Remember that differentiability at point $c$ means geometrically, that the graph can be approximated by a small piece of line with slope $f^{\prime}(c)$. More precisely, we have

$$f(x) = f(c) + f^{\prime}(c)(x-c) + o(x-c) \mbox{ where } \frac{o(x-c)}{x-c}\stackrel{x\rightarrow c}{\rightarrow}0$$

In order to use that last property of the $o(x-c)$, you may write

$$f(x) = f(c) + f^{\prime}(c)(x-c) + \frac{o(x-c)}{x-c}(x-c) = f(c) + \left( f^{\prime}(c) + \frac{o(x-c)}{x-c} \right)(x-c)$$

Now, looking at $\left( f^{\prime}(c) + \frac{o(x-c)}{x-c} \right)$ you see that for any $\varepsilon < f^{\prime}(c)$ there is a $\delta_{\varepsilon}$ with $|\frac{o(x-c)}{x-c}| \leq \varepsilon$ for $x \in (c-\delta_{\varepsilon}, c+\delta_{\varepsilon})$ which gives you

$$f^{\prime}(c) + \frac{o(x-c)}{x-c} > 0 \mbox{ for } x \in (c-\delta_{\varepsilon}, c+\delta_{\varepsilon})$$

From this your claim follows immediately.

Answer 4

Perhaps proof by contradiction is easier for you.

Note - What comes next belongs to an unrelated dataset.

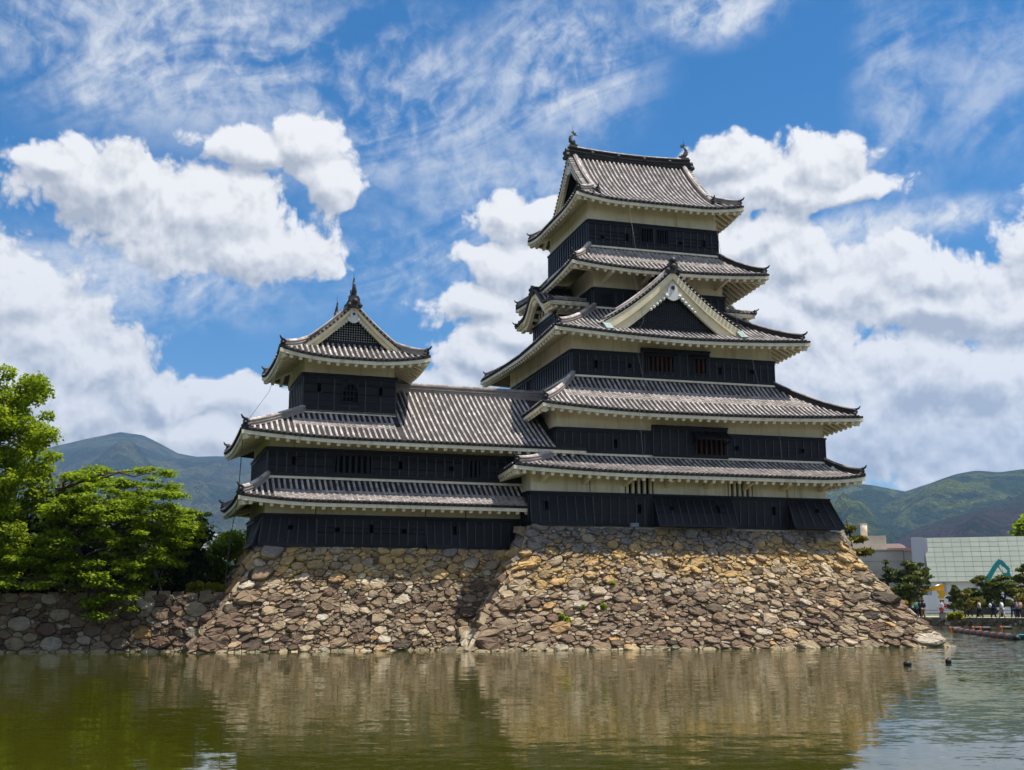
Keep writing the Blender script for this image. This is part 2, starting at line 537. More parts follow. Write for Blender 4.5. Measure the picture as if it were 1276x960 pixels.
def mk_forest(name, cols, patch_scale):
    m, N, b, out = new_mat(name)
    pos = N.n('ShaderNodeNewGeometry').outputs['Position']
    big = N.noise(pos, patch_scale, 6, 0.62, 0.6)
    mid = N.noise(pos, patch_scale * 9, 4, 0.7)
    f = N.math('ADD', N.math('MULTIPLY', big, 0.8), N.math('MULTIPLY', mid, 0.2))
    n = len(cols)
    c = N.ramp(f, [(0.38 + 0.24 * i / (n - 1), c_) for i, c_ in enumerate(cols)])
    fine = N.noise(pos, patch_scale * 60, 3, 0.8)
    c = N.mix(1.0, c, N.ramp(fine, [(0.25, (0.30, 0.30, 0.30)), (0.75, (1.7, 1.7, 1.7))]), 'MULTIPLY')
    N.link(c, b.inputs['Base Color'])
    b.inputs['Roughness'].default_value = 0.95
    b.inputs['Specular IOR Level'].default_value = 0.05
    bump(N, b, N.math('ADD', fine, N.math('MULTIPLY', mid, 2.0)), 1.0, 30.0)


mk_forest('forest_far', [(0.012, 0.022, 0.020), (0.030, 0.050, 0.020), (0.012, 0.028, 0.018), (0.075, 0.085, 0.040), (0.016, 0.034, 0.018), (0.075, 0.056, 0.055)], 0.0011)
mk_forest('forest_near', [(0.010, 0.024, 0.014), (0.024, 0.050, 0.014), (0.010, 0.026, 0.015), (0.095, 0.120, 0.022), (0.014, 0.034, 0.016), (0.030, 0.052, 0.018)], 0.0012)
mk_forest('forest_brown', [(0.012, 0.026, 0.014), (0.060, 0.040, 0.042), (0.014, 0.030, 0.015), (0.070, 0.046, 0.048), (0.022, 0.036, 0.016), (0.050, 0.040, 0.036)], 0.0022)


# ------------------------------------------------------------------ object helpers
OFF = {}


def thing(name, label, cat, loc=(0, 0, 0), rotz=0.0, group=None, off=None):
    o = bpy.data.objects.new(name, None)
    COL.objects.link(o)
    o.empty_display_size = 0.5
    o.location = loc
    o.rotation_euler = (0, 0, rotz)
    tag(o, label, cat, group)
    OFF[o.name] = np.array(off if off is not None else loc, float)
    return o


def tag(o, label=None, cat=None, group=None, kind=None):
    if label:
        o['label'] = label
    if cat:
        o['category'] = cat
    if group:
        o['group'] = group
    if kind:
        o['kind'] = kind
    return o


def root_of(o):
    while o.parent is not None:
        o = o.parent
    return o


class MB:
    """collects shapes, then links them as one mesh object"""

    def __init__(self):
        self.v, self.f, self.m, self.s = [], [], [], []

    def add(self, verts, faces, mi=0, smooth=False):
        k = len(self.v)
        self.v.extend([tuple(p) for p in verts])
        for f in faces:
            self.f.append(tuple(i + k for i in f))
            self.m.append(mi)
            self.s.append(smooth)

    def hexa(self, p, mi=0):
        """p: 8 corners, bottom ring 0-3 then top ring 4-7"""
        self.add(p, [(0, 3, 2, 1), (4, 5, 6, 7), (0, 1, 5, 4), (1, 2, 6, 5), (2, 3, 7, 6), (3, 0, 4, 7)], mi)

    def box(self, x0, x1, y0, y1, z0, z1, mi=0):
        self.hexa([(x0, y0, z0), (x1, y0, z0), (x1, y1, z0), (x0, y1, z0), (x0, y0, z1), (x1, y0, z1), (x1, y1, z1), (x0, y1, z1)], mi)

    def bar(self, a, b, w, h, mi=0, up=(0, 0, 1)):
        """rectangular bar from a to b"""
        a, b, up = np.array(a, float), np.array(b, float), np.array(up, float)
        d = b - a
        d /= np.linalg.norm(d)
        s = np.cross(d, up)
        s = s / (np.linalg.norm(s) + 1e-9) * w / 2
        u = np.cross(s, d)
        u = u / (np.linalg.norm(u) + 1e-9) * h / 2
        self.hexa([a - s - u, a + s - u, b + s - u, b - s - u, a - s + u, a + s + u, b + s + u, b - s + u], mi)

    def tube(self, pts, rad, n=7, mi=0, cap=True, smooth=True):
        pts = [np.array(p, float) for p in pts]
        if not hasattr(rad, '__len__'):
            rad = [rad] * len(pts)
        vs, k = [], len(pts)
        pu = None
        for i, p in enumerate(pts):
            d = pts[min(i + 1, k - 1)] - pts[max(i - 1, 0)]
            d = d / (np.linalg.norm(d) + 1e-9)
            ref = np.array([0, 0, 1.0]) if abs(d[2]) < 0.9 else np.array([1.0, 0, 0])
            if pu is not None:
                ref = pu
            s = np.cross(d, ref)
            s /= np.linalg.norm(s) + 1e-9
            u = np.cross(s, d)
            pu = u
            for j in range(n):
                a = 2 * math.pi * j / n
                vs.append(p + (s * math.cos(a) + u * math.sin(a)) * rad[i])
        fs = []
        for i in range(k - 1):
            for j in range(n):
                fs.append((i * n + j, i * n + (j + 1) % n, (i + 1) * n + (j + 1) % n, (i + 1) * n + j))
        if cap:
            fs.append(tuple(range(n))[::-1])
            fs.append(tuple((k - 1) * n + j for j in range(n)))
        self.add(vs, fs, mi, smooth)

    def sphere(self, c, r, mi=0, nu=10, nv=7, sc=(1, 1, 1)):
        vs, fs = [], []
        for i in range(nv + 1):
            t = math.pi * i / nv
            for j in range(nu):
                a = 2 * math.pi * j / nu
                vs.append((c[0] + r * sc[0] * math.sin(t) * math.cos(a), c[1] + r * sc[1] * math.sin(t) * math.sin(a), c[2] + r * sc[2] * math.cos(t)))
        for i in range(nv):
            for j in range(nu):
                fs.append((i * nu + j, (i + 1) * nu + j, (i + 1) * nu + (j + 1) % nu, i * nu + (j + 1) % nu))
        self.add(vs, fs, mi, True)

    def build(self, name, mats, parent=None):
        if not self.v:
            return None
        me = bpy.data.meshes.new(name)
        v = np.array(self.v, float)
        if parent is not None:
            v = v - OFF[root_of(parent).name]
        me.from_pydata(v.tolist(), [], self.f)
        if isinstance(mats, str):
            mats = [mats]
        for m in mats:
            me.materials.append(MAT[m])
        me.polygons.foreach_set('material_index', self.m)
        me.polygons.foreach_set('use_smooth', self.s)
        me.update()
        o = bpy.data.objects.new(name, me)
        COL.objects.link(o)
        if parent is not None:
            o.parent = parent
        return o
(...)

Suppose there is no $\delta >0$ such that $f(x)>f(c)$ for all $x \in [c,c+\delta)$. Then taking $\delta =1/n$ we see that there is some point $x_n \in [c,c+1/n)$ with $f(x_n) \leq f(c)$ Now $f'(c) =lim \frac {f(x_n) -f(c)} {x_n-c} \leq 0$ since the numerator is $\leq 0$ for all n. This is a contradiction to the hypothesis. A similar argument can be used to show that $f(x) <f(c)$ for all $x \in (c-\delta, c]$ if $\delta$ is sufficiently small.